— GIVEN INFORMATION —
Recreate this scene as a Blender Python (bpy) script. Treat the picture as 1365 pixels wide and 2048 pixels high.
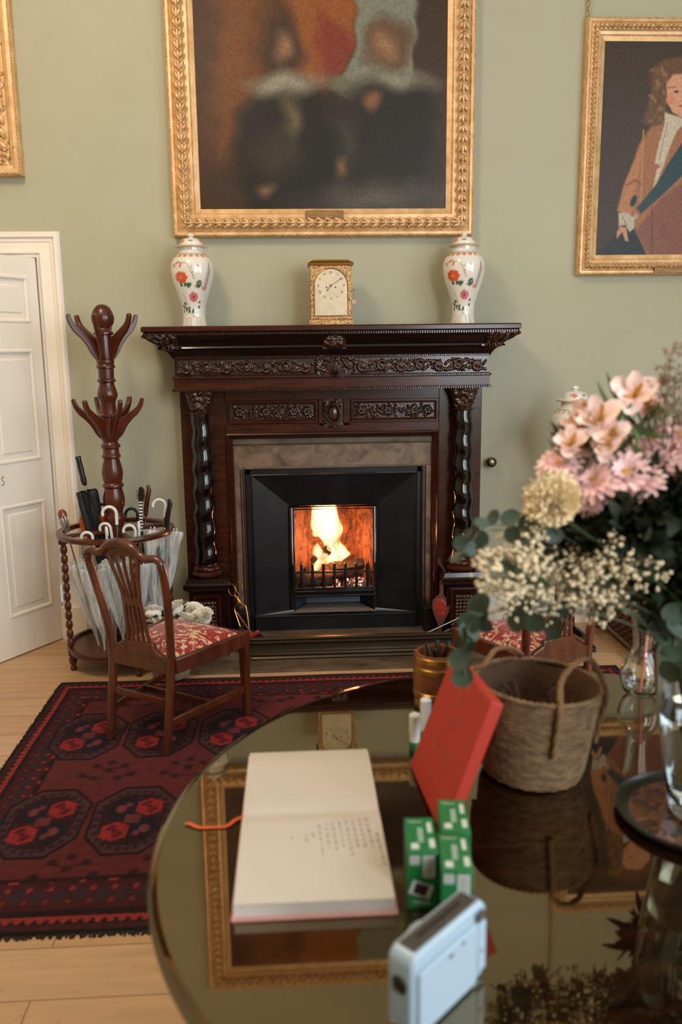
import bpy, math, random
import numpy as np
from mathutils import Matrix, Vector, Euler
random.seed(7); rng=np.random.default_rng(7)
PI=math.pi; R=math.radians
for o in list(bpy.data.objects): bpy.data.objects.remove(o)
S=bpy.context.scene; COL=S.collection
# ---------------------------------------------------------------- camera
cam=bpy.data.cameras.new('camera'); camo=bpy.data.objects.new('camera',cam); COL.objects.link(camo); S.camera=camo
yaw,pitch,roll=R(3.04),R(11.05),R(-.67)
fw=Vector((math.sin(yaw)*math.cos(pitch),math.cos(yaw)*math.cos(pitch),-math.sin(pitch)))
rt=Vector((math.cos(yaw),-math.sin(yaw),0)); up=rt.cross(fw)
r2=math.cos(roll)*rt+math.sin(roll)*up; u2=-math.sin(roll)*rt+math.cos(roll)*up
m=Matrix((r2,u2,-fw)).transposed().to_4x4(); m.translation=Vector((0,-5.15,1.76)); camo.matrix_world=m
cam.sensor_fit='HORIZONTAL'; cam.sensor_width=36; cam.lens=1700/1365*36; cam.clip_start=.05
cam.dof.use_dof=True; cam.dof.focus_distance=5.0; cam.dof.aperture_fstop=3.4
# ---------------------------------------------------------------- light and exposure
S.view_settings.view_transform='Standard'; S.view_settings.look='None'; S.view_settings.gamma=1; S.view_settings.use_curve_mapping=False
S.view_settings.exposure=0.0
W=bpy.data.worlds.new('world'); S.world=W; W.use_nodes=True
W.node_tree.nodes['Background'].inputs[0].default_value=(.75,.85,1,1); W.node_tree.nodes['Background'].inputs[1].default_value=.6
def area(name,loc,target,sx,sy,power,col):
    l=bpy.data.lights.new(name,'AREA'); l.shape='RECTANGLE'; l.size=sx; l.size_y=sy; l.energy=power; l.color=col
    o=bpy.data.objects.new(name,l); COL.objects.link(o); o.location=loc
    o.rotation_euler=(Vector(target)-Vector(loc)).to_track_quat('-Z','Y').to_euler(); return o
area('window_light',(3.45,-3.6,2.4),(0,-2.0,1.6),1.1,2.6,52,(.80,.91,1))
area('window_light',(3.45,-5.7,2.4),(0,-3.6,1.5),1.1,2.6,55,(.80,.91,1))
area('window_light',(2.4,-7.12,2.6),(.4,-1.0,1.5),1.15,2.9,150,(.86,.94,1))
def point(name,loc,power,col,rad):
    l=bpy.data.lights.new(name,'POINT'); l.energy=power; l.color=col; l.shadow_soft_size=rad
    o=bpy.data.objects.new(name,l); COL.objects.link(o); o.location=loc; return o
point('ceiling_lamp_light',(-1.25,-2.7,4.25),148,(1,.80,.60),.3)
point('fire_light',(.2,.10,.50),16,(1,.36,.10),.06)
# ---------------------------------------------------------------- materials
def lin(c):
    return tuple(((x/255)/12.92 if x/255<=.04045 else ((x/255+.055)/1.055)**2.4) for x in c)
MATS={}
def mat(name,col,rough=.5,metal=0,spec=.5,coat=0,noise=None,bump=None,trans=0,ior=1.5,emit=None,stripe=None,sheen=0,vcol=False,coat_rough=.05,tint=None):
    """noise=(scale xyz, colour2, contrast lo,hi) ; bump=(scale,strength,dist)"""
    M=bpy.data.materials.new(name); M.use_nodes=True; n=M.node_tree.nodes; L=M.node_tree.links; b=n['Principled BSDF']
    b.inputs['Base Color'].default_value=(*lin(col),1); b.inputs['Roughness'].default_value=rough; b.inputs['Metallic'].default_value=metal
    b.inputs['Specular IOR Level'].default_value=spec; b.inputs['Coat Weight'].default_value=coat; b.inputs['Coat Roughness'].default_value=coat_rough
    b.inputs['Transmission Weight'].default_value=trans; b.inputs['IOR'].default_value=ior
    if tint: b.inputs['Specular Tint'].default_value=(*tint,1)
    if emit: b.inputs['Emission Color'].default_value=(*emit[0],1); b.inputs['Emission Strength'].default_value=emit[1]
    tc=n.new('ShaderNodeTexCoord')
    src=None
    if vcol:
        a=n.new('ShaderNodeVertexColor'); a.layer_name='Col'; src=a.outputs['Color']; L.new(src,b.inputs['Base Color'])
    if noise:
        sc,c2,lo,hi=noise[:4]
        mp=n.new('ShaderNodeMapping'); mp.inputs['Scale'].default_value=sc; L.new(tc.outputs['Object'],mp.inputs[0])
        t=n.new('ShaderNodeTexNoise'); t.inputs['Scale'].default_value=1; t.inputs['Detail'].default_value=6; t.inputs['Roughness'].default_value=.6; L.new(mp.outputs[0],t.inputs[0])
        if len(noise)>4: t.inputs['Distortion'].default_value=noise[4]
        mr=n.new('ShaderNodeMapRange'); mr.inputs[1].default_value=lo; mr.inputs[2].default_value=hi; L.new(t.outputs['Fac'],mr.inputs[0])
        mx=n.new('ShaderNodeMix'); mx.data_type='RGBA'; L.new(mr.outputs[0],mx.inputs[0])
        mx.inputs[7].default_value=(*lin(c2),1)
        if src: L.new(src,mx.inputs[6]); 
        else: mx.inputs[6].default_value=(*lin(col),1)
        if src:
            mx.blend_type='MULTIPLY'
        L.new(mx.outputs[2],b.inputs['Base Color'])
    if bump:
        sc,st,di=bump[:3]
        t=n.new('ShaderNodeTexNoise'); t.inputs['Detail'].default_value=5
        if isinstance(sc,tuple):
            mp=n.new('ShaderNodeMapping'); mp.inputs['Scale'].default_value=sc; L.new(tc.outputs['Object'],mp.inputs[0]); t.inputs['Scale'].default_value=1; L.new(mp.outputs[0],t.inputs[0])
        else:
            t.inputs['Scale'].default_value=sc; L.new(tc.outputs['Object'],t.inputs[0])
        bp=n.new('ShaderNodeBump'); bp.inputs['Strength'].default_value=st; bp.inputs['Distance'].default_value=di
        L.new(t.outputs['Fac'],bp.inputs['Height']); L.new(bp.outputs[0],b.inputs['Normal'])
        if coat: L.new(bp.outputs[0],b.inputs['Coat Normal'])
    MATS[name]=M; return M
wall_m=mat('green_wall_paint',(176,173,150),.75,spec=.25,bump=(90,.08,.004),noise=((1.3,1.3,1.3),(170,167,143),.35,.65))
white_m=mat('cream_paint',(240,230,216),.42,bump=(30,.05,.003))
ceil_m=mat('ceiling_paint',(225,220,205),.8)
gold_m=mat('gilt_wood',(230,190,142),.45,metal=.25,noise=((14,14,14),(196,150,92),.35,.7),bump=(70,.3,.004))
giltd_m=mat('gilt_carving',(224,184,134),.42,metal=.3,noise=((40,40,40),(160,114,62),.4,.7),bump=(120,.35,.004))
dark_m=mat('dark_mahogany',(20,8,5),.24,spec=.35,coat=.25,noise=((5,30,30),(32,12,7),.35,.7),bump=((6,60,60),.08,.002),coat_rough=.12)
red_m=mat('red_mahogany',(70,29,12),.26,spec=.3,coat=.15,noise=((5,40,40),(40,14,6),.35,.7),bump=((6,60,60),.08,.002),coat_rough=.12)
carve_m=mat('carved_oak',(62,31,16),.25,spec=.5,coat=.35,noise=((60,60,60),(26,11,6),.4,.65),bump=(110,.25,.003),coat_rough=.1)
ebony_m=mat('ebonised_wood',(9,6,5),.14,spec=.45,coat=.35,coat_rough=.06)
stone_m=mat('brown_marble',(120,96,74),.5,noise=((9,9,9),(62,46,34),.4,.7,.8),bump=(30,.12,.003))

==

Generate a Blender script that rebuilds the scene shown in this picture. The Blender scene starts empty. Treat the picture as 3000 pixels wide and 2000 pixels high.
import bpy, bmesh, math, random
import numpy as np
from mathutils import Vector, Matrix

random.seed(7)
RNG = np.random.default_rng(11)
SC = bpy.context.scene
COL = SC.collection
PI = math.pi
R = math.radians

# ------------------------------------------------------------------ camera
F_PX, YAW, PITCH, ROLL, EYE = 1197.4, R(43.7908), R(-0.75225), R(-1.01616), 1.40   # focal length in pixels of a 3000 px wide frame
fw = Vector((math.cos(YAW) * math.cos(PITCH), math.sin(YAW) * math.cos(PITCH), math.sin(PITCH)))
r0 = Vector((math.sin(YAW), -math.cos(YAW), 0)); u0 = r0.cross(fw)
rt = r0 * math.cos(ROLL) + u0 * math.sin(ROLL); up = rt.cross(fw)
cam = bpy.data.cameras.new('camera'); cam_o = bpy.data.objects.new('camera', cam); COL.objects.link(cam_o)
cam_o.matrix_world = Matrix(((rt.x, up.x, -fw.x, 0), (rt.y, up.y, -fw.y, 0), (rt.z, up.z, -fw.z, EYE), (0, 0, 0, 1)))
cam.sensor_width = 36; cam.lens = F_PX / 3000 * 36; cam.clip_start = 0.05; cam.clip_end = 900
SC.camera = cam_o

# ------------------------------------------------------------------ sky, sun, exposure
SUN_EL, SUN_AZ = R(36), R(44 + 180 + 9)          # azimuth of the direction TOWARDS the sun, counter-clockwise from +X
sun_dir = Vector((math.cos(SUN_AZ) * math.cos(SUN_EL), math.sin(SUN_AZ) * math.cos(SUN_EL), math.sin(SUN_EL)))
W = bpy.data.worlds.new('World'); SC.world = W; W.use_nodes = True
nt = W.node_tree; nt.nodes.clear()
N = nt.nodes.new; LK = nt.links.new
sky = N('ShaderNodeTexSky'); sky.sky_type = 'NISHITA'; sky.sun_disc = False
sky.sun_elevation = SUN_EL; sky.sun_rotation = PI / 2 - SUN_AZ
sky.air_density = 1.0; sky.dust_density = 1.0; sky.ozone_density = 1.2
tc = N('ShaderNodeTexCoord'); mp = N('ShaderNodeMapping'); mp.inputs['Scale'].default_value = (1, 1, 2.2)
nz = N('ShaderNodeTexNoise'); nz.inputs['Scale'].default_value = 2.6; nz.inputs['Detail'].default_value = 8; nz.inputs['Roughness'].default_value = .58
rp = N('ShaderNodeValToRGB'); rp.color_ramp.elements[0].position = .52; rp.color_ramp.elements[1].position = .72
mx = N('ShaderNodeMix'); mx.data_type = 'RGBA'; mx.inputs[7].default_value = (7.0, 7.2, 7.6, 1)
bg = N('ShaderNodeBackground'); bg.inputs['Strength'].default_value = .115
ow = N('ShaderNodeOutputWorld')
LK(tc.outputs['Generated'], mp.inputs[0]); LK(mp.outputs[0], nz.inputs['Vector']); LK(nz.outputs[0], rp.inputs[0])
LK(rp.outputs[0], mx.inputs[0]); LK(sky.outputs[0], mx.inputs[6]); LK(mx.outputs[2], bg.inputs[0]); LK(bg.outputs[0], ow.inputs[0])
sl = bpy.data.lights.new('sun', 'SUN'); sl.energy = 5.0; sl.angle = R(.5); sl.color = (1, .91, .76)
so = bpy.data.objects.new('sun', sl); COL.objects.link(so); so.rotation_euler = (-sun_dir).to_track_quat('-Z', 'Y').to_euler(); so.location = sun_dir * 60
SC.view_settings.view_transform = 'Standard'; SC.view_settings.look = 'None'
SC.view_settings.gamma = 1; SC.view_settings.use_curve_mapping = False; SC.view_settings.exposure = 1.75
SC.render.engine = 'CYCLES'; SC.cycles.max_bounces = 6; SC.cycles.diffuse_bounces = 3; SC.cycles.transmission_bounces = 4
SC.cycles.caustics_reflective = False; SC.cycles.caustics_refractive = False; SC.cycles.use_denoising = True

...

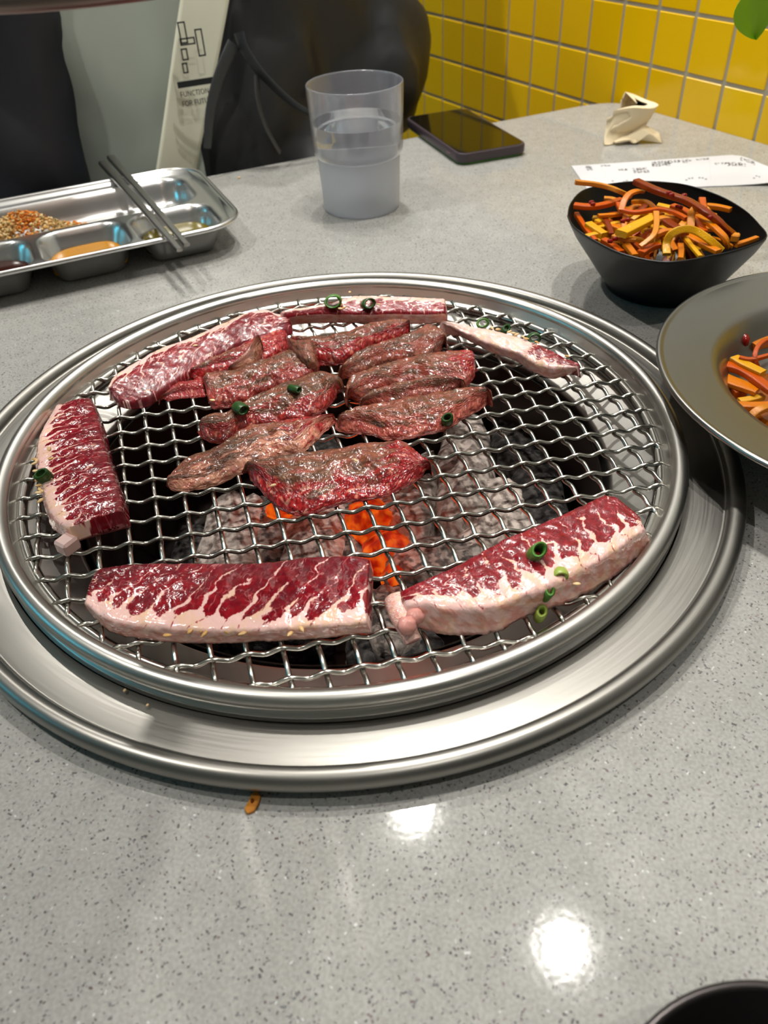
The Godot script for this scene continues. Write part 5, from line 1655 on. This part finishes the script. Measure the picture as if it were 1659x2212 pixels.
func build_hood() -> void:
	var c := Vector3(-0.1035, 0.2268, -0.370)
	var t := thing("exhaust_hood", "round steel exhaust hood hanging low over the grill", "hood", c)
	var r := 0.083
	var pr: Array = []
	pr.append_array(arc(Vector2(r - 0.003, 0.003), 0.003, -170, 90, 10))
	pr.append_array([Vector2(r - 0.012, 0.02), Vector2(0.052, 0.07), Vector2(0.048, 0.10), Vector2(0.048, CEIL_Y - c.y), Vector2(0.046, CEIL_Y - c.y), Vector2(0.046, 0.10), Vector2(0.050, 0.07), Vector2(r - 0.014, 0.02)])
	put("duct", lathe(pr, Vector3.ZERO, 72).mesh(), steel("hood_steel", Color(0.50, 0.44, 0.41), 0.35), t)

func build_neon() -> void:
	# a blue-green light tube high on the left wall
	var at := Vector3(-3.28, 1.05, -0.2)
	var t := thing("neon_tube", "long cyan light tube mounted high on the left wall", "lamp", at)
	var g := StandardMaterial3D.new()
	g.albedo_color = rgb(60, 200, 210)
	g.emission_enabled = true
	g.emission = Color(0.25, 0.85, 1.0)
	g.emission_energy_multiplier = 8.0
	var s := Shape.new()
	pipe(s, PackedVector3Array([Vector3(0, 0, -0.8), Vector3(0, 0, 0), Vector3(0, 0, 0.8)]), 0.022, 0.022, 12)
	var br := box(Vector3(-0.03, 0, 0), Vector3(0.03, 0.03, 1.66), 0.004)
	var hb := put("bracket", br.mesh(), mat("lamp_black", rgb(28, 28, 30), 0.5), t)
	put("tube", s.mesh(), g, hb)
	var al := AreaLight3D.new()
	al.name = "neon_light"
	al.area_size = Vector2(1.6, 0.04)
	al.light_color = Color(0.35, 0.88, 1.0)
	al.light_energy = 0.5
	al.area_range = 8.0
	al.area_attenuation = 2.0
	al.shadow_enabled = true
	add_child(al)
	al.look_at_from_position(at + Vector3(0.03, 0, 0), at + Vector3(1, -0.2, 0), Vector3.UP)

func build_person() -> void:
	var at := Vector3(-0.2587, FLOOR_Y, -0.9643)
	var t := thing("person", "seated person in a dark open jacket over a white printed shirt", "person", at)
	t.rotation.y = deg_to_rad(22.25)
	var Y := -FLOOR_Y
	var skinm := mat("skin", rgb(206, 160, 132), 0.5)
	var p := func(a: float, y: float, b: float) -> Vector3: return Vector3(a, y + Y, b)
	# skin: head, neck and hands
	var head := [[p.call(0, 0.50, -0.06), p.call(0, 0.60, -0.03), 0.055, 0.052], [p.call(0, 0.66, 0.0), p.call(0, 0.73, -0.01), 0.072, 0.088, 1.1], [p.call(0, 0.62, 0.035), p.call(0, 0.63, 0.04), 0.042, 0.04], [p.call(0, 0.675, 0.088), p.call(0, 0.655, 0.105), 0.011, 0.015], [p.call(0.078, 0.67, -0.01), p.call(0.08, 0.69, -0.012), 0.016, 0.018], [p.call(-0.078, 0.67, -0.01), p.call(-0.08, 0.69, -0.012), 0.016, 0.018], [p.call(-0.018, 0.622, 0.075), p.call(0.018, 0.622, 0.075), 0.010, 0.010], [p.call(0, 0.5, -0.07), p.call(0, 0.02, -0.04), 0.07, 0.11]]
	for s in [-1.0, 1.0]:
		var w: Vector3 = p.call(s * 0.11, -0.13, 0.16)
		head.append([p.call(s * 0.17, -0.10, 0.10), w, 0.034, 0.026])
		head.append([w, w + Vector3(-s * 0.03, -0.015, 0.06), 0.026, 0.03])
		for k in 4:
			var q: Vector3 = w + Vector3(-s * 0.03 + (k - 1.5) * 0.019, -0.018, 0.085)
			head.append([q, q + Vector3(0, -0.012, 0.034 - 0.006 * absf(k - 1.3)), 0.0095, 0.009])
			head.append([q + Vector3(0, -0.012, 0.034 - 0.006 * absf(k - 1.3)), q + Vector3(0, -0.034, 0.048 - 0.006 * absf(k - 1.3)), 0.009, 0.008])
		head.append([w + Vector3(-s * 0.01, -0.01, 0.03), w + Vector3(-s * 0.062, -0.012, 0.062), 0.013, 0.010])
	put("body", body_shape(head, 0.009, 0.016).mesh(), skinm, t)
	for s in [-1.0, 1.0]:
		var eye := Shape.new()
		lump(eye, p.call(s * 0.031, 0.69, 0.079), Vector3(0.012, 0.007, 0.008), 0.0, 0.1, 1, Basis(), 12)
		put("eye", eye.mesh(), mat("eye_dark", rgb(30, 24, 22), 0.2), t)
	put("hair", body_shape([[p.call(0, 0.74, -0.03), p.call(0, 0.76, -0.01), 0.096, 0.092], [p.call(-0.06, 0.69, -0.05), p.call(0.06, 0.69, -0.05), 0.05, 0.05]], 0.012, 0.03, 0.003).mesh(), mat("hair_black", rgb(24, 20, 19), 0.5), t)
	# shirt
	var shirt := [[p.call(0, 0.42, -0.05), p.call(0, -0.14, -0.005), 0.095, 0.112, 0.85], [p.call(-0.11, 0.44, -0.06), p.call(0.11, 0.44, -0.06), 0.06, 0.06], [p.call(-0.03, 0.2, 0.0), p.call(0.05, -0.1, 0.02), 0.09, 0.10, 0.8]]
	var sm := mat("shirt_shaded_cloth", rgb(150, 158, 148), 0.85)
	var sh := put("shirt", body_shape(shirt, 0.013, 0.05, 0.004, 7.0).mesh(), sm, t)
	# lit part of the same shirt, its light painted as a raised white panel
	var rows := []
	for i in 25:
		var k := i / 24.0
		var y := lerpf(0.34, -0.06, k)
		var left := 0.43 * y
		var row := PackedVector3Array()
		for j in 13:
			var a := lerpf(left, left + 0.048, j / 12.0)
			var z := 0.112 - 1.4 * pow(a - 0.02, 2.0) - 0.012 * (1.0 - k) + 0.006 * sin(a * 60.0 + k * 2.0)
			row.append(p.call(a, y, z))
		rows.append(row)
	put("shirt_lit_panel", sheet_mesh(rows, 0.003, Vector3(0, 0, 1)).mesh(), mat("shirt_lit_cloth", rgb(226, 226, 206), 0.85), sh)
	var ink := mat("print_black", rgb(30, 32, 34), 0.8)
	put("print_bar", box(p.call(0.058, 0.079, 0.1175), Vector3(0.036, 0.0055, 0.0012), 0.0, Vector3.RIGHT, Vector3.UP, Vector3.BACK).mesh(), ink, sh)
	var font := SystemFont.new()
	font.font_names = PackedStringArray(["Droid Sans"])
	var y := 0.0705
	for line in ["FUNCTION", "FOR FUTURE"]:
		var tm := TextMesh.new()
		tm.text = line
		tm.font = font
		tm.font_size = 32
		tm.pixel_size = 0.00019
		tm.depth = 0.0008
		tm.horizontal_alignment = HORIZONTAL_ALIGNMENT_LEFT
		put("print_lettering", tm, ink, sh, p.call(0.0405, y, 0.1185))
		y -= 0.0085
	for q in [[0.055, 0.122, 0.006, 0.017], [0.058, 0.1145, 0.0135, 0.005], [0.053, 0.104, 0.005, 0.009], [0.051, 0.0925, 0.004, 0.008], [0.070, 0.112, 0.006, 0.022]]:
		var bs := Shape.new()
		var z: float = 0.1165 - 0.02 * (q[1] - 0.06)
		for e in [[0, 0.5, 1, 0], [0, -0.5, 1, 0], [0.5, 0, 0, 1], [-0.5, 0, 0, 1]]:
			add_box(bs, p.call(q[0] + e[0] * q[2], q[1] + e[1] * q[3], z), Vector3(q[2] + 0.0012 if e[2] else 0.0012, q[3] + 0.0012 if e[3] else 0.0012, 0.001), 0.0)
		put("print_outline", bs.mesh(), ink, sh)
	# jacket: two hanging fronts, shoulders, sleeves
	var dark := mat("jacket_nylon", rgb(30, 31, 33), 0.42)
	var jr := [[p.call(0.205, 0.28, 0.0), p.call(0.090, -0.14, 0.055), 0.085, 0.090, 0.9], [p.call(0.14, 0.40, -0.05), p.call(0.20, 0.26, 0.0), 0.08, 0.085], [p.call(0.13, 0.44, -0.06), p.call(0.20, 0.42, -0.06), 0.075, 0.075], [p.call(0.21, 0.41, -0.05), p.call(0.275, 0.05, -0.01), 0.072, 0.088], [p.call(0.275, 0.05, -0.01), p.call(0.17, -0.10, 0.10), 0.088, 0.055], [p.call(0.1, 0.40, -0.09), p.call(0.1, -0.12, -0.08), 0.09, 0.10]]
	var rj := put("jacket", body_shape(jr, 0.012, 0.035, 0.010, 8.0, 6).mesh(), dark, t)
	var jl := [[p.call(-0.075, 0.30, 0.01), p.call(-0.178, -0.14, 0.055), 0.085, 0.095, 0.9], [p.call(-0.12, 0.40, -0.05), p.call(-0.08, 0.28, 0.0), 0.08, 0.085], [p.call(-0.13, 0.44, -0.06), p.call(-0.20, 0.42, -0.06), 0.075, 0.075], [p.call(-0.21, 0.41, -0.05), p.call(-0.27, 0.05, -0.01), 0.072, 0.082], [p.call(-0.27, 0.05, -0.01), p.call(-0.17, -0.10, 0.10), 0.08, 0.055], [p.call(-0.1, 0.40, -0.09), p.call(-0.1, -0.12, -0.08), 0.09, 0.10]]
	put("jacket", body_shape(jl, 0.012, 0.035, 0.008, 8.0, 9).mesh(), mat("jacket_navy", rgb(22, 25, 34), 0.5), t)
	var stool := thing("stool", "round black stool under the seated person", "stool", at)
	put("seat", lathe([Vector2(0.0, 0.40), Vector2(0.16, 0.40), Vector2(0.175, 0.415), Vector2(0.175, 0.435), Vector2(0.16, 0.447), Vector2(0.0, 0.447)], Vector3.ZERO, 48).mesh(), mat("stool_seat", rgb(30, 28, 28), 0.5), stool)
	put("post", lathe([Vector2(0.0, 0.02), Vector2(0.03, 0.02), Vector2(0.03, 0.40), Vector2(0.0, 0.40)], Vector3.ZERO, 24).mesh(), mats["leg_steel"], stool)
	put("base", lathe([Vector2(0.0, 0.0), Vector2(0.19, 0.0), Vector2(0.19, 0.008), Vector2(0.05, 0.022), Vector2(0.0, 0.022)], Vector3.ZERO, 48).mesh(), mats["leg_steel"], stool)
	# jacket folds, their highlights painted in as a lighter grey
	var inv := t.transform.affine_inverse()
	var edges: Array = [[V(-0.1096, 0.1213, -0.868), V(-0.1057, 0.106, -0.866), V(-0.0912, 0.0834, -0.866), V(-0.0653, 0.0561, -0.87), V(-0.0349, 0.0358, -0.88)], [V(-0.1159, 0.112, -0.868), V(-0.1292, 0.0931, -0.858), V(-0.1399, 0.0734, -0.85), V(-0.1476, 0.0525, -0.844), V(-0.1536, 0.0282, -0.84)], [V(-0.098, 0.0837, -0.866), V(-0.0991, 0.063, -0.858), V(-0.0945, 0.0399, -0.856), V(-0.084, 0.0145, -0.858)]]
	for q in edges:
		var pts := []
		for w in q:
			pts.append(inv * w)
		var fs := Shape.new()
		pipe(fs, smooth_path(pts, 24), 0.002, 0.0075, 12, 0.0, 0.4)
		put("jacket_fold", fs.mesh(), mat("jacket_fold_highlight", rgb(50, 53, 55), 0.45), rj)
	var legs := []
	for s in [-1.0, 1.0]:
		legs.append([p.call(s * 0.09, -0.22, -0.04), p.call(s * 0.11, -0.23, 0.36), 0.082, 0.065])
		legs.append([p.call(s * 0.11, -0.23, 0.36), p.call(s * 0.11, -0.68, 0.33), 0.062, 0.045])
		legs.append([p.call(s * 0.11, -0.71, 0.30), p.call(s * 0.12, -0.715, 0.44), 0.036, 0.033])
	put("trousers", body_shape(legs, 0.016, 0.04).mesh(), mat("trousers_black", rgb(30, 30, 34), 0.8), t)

— INSTRUCTION —
Extract the lines from the line with "The Godot script" to the line with "0.41), 0.35), t)", inclusive, reproducing them exactly and leaving out every other line.

— FINISHED ANSWER —
The Godot script for this scene continues. Write part 5, from line 1655 on. This part finishes the script. Measure the picture as if it were 1659x2212 pixels.
func build_hood() -> void:
	var c := Vector3(-0.1035, 0.2268, -0.370)
	var t := thing("exhaust_hood", "round steel exhaust hood hanging low over the grill", "hood", c)
	var r := 0.083
	var pr: Array = []
	pr.append_array(arc(Vector2(r - 0.003, 0.003), 0.003, -170, 90, 10))
	pr.append_array([Vector2(r - 0.012, 0.02), Vector2(0.052, 0.07), Vector2(0.048, 0.10), Vector2(0.048, CEIL_Y - c.y), Vector2(0.046, CEIL_Y - c.y), Vector2(0.046, 0.10), Vector2(0.050, 0.07), Vector2(r - 0.014, 0.02)])
	put("duct", lathe(pr, Vector3.ZERO, 72).mesh(), steel("hood_steel", Color(0.50, 0.44, 0.41), 0.35), t)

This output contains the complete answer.